Consider the line $-2x-9y=5$
Find the equation of the line that is parallel to this line and passes through the point $(-8,6)$.
Find the equation of the line that is perpendicular to this line and passes through the point $(-8,6)$.
Equation of parallel line:
Equation of perpendicular line:

Step 1 ：The given line equation is $-2x-9y=5$.

Step 2 ：The slope of a line given by the equation $ax+by=c$ is $-\frac{a}{b}$. So, the slope of the given line is $-\frac{-2}{-9}=\frac{2}{9}$.

Step 3 ：A line parallel to another line will have the same slope. So, the slope of the line parallel to the given line is also $\frac{2}{9}$.

Step 4 ：The equation of a line in slope-intercept form is $y=mx+c$, where $m$ is the slope and $c$ is the y-intercept. We can find the y-intercept by substituting the coordinates of the given point and the slope into this equation.

Step 5 ：The slope of a line perpendicular to another line is the negative reciprocal of the original line's slope.
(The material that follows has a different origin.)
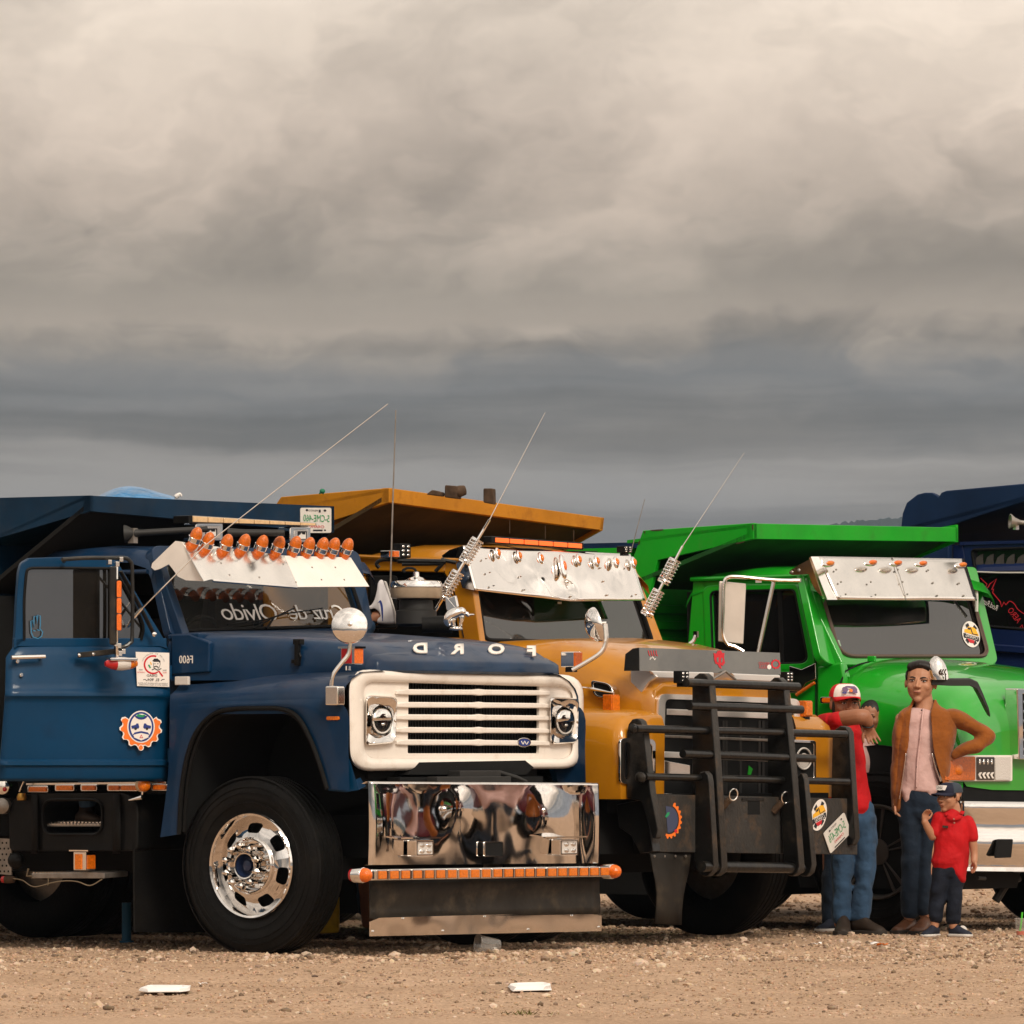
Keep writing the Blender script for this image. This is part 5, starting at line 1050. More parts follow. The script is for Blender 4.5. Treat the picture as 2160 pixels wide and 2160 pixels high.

So, the slope of the line perpendicular to the given line is $-\frac{9}{2}$.

Step 6 ：We can find the equation of the line perpendicular to the given line in the same way as we did for the parallel line.

Step 7 ：The equation of the line that is parallel to the line $-2x-9y=5$ and passes through the point $(-8,6)$ is $y=\frac{2}{9}x+\boxed{{\displaystyle 7.78}}$ (rounded to two decimal places).

Step 8 ：The equation of the line that is perpendicular to the line $-2x-9y=5$ and passes through the point $(-8,6)$ is $y=-\frac{9}{2}x-\boxed{{\displaystyle 30}}$.